Scenes as source code

"""

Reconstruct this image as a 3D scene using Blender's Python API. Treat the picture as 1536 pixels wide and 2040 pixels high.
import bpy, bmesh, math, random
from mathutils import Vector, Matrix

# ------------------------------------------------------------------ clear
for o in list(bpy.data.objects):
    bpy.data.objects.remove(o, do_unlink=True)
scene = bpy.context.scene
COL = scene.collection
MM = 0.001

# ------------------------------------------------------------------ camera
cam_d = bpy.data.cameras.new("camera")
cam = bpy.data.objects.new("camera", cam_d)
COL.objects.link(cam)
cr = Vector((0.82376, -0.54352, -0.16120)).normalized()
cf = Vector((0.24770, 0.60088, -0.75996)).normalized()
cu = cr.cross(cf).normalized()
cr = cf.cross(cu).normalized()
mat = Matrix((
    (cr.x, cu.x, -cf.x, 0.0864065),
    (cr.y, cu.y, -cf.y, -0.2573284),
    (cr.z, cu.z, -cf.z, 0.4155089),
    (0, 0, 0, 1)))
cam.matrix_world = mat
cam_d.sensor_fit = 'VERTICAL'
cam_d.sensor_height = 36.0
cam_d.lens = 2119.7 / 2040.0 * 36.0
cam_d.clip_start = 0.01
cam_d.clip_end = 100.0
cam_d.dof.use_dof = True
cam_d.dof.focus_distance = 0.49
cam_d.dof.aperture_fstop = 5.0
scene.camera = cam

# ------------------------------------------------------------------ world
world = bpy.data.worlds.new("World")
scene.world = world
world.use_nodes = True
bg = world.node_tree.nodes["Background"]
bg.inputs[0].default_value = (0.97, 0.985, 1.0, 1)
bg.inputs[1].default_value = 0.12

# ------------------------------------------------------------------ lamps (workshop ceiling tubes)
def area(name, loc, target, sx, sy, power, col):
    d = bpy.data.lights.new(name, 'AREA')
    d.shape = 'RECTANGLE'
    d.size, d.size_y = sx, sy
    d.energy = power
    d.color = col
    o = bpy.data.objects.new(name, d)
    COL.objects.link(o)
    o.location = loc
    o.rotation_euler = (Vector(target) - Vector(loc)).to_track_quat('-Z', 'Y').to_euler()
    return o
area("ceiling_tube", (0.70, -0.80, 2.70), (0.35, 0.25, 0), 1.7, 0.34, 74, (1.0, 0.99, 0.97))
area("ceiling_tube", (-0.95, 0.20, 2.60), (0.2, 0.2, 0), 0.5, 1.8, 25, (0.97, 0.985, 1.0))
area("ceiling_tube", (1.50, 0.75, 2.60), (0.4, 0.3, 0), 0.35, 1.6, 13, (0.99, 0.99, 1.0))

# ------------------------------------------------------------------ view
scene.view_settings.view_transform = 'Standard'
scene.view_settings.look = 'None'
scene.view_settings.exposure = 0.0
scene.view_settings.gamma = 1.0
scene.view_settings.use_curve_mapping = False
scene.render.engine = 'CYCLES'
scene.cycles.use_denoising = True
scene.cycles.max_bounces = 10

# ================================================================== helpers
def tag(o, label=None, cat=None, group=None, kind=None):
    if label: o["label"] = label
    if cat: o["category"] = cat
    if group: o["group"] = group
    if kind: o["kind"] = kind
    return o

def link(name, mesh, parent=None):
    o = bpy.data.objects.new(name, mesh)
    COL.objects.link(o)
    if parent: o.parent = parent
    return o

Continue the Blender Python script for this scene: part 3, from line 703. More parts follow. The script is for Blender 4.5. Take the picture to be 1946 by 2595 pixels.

"""

*The exercise*. Restate the whole listing exactly, leaving out nothing.

*Worked answer*.
Reconstruct this image as a 3D scene using Blender's Python API. Treat the picture as 1536 pixels wide and 2040 pixels high.
import bpy, bmesh, math, random
from mathutils import Vector, Matrix

# ------------------------------------------------------------------ clear
for o in list(bpy.data.objects):
    bpy.data.objects.remove(o, do_unlink=True)
scene = bpy.context.scene
COL = scene.collection
MM = 0.001

# ------------------------------------------------------------------ camera
cam_d = bpy.data.cameras.new("camera")
cam = bpy.data.objects.new("camera", cam_d)
COL.objects.link(cam)
cr = Vector((0.82376, -0.54352, -0.16120)).normalized()
cf = Vector((0.24770, 0.60088, -0.75996)).normalized()
cu = cr.cross(cf).normalized()
cr = cf.cross(cu).normalized()
mat = Matrix((
    (cr.x, cu.x, -cf.x, 0.0864065),
    (cr.y, cu.y, -cf.y, -0.2573284),
    (cr.z, cu.z, -cf.z, 0.4155089),
    (0, 0, 0, 1)))
cam.matrix_world = mat
cam_d.sensor_fit = 'VERTICAL'
cam_d.sensor_height = 36.0
cam_d.lens = 2119.7 / 2040.0 * 36.0
cam_d.clip_start = 0.01
cam_d.clip_end = 100.0
cam_d.dof.use_dof = True
cam_d.dof.focus_distance = 0.49
cam_d.dof.aperture_fstop = 5.0
scene.camera = cam

# ------------------------------------------------------------------ world
world = bpy.data.worlds.new("World")
scene.world = world
world.use_nodes = True
bg = world.node_tree.nodes["Background"]
bg.inputs[0].default_value = (0.97, 0.985, 1.0, 1)
bg.inputs[1].default_value = 0.12

# ------------------------------------------------------------------ lamps (workshop ceiling tubes)
def area(name, loc, target, sx, sy, power, col):
    d = bpy.data.lights.new(name, 'AREA')
    d.shape = 'RECTANGLE'
    d.size, d.size_y = sx, sy
    d.energy = power
    d.color = col
    o = bpy.data.objects.new(name, d)
    COL.objects.link(o)
    o.location = loc
    o.rotation_euler = (Vector(target) - Vector(loc)).to_track_quat('-Z', 'Y').to_euler()
    return o
area("ceiling_tube", (0.70, -0.80, 2.70), (0.35, 0.25, 0), 1.7, 0.34, 74, (1.0, 0.99, 0.97))
area("ceiling_tube", (-0.95, 0.20, 2.60), (0.2, 0.2, 0), 0.5, 1.8, 25, (0.97, 0.985, 1.0))
area("ceiling_tube", (1.50, 0.75, 2.60), (0.4, 0.3, 0), 0.35, 1.6, 13, (0.99, 0.99, 1.0))

# ------------------------------------------------------------------ view
scene.view_settings.view_transform = 'Standard'
scene.view_settings.look = 'None'
scene.view_settings.exposure = 0.0
scene.view_settings.gamma = 1.0
scene.view_settings.use_curve_mapping = False
scene.render.engine = 'CYCLES'
scene.cycles.use_denoising = True
scene.cycles.max_bounces = 10

# ================================================================== helpers
def tag(o, label=None, cat=None, group=None, kind=None):
    if label: o["label"] = label
    if cat: o["category"] = cat
    if group: o["group"] = group
    if kind: o["kind"] = kind
    return o

def link(name, mesh, parent=None):
    o = bpy.data.objects.new(name, mesh)
    COL.objects.link(o)
    if parent: o.parent = parent
    return o

Continue the Blender Python script for this scene: part 3, from line 703. More parts follow. The script is for Blender 4.5. Take the picture to be 1946 by 2595 pixels.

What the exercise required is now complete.